In a new memorandum of understanding, the groups have agreed to co-operate on the issue, and work together to educate the public about what they call "legitimate Metis Nation and Mi’kmaq issues."

Chief Terrance Paul, assembly co-chairman, says the only Aboriginal rights holders in Nova Scotia are the Mi’kmaq.

Census data show the number of people who call themselves Metis soared nearly 125 per cent in Nova Scotia from 2006 to 2016, according to Statistics Canada, with dozens of new Metis groups cropping up over the same period.

The proliferation of self-reported Metis has emerged as a divisive debate.

Efforts by the new Metis to claim Indigenous rights and use identity cards that appear similar to Indian Status cards fuel a perception that the Aboriginal newcomers are so-called rights grabbers.

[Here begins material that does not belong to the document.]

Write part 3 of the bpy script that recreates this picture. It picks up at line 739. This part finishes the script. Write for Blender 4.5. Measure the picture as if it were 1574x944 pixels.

"The right to determine our own identity and citizenship is at the heart of our self-determination and self-government in our historical homeland," Metis National Council president Clement Chartier said in a news release Wednesday.

"It took decades of struggle for this right to be recognized by the federal government and Supreme Court of Canada and we defend it vigilantly."

Yet people who call themselves eastern Metis argue that a distinct mixed-heritage people existed in the region with a shared history and culture. They say these mixed-race people were compelled to identify as white for fear of discrimination.